Data segment:
▽
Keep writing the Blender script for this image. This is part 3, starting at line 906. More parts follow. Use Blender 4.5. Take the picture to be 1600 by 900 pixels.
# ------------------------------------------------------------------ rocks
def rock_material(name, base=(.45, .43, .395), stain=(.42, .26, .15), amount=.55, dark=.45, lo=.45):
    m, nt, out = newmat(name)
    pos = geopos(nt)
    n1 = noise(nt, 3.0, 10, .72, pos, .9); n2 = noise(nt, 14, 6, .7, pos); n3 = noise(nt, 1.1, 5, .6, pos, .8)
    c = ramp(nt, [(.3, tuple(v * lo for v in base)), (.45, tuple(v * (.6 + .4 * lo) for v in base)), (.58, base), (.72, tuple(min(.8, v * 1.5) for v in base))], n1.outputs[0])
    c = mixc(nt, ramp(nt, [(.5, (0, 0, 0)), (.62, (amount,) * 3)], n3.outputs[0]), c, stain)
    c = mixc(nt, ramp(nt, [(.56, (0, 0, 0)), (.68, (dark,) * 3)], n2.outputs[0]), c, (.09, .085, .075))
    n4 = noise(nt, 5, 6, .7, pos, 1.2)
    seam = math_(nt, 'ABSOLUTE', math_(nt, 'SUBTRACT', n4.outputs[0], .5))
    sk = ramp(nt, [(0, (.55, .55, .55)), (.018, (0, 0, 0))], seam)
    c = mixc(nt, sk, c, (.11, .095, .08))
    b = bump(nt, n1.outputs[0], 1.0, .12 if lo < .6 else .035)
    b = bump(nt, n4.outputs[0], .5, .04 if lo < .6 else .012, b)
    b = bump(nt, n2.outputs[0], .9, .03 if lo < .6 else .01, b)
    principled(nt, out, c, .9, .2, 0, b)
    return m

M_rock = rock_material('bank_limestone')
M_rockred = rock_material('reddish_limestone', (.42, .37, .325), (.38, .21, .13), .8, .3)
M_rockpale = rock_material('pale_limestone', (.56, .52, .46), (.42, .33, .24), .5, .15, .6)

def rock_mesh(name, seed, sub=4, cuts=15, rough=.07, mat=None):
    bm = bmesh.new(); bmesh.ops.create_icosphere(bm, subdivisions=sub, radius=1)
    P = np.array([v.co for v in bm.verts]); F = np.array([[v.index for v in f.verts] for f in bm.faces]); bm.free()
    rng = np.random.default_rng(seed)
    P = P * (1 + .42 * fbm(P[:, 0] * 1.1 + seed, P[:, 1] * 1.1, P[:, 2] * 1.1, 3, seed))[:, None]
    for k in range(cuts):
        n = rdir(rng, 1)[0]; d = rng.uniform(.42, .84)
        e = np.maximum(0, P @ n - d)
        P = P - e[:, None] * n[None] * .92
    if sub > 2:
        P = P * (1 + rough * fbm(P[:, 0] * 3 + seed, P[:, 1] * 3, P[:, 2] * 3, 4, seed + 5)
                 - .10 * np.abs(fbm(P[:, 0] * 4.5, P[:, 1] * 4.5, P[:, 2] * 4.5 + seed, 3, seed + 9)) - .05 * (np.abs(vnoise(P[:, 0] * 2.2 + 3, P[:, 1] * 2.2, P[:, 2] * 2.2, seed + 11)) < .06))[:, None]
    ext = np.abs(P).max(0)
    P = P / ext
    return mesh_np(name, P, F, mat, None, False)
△
Given request: Quote every line of the data, word for word.

Response:
Keep writing the Blender script for this image. This is part 3, starting at line 906. More parts follow. Use Blender 4.5. Take the picture to be 1600 by 900 pixels.
# ------------------------------------------------------------------ rocks
def rock_material(name, base=(.45, .43, .395), stain=(.42, .26, .15), amount=.55, dark=.45, lo=.45):
    m, nt, out = newmat(name)
    pos = geopos(nt)
    n1 = noise(nt, 3.0, 10, .72, pos, .9); n2 = noise(nt, 14, 6, .7, pos); n3 = noise(nt, 1.1, 5, .6, pos, .8)
    c = ramp(nt, [(.3, tuple(v * lo for v in base)), (.45, tuple(v * (.6 + .4 * lo) for v in base)), (.58, base), (.72, tuple(min(.8, v * 1.5) for v in base))], n1.outputs[0])
    c = mixc(nt, ramp(nt, [(.5, (0, 0, 0)), (.62, (amount,) * 3)], n3.outputs[0]), c, stain)
    c = mixc(nt, ramp(nt, [(.56, (0, 0, 0)), (.68, (dark,) * 3)], n2.outputs[0]), c, (.09, .085, .075))
    n4 = noise(nt, 5, 6, .7, pos, 1.2)
    seam = math_(nt, 'ABSOLUTE', math_(nt, 'SUBTRACT', n4.outputs[0], .5))
    sk = ramp(nt, [(0, (.55, .55, .55)), (.018, (0, 0, 0))], seam)
    c = mixc(nt, sk, c, (.11, .095, .08))
    b = bump(nt, n1.outputs[0], 1.0, .12 if lo < .6 else .035)
    b = bump(nt, n4.outputs[0], .5, .04 if lo < .6 else .012, b)
    b = bump(nt, n2.outputs[0], .9, .03 if lo < .6 else .01, b)
    principled(nt, out, c, .9, .2, 0, b)
    return m

M_rock = rock_material('bank_limestone')
M_rockred = rock_material('reddish_limestone', (.42, .37, .325), (.38, .21, .13), .8, .3)
M_rockpale = rock_material('pale_limestone', (.56, .52, .46), (.42, .33, .24), .5, .15, .6)

def rock_mesh(name, seed, sub=4, cuts=15, rough=.07, mat=None):
    bm = bmesh.new(); bmesh.ops.create_icosphere(bm, subdivisions=sub, radius=1)
    P = np.array([v.co for v in bm.verts]); F = np.array([[v.index for v in f.verts] for f in bm.faces]); bm.free()
    rng = np.random.default_rng(seed)
    P = P * (1 + .42 * fbm(P[:, 0] * 1.1 + seed, P[:, 1] * 1.1, P[:, 2] * 1.1, 3, seed))[:, None]
    for k in range(cuts):
        n = rdir(rng, 1)[0]; d = rng.uniform(.42, .84)
        e = np.maximum(0, P @ n - d)
        P = P - e[:, None] * n[None] * .92
    if sub > 2:
        P = P * (1 + rough * fbm(P[:, 0] * 3 + seed, P[:, 1] * 3, P[:, 2] * 3, 4, seed + 5)
                 - .10 * np.abs(fbm(P[:, 0] * 4.5, P[:, 1] * 4.5, P[:, 2] * 4.5 + seed, 3, seed + 9)) - .05 * (np.abs(vnoise(P[:, 0] * 2.2 + 3, P[:, 1] * 2.2, P[:, 2] * 2.2, seed + 11)) < .06))[:, None]
    ext = np.abs(P).max(0)
    P = P / ext
    return mesh_np(name, P, F, mat, None, False)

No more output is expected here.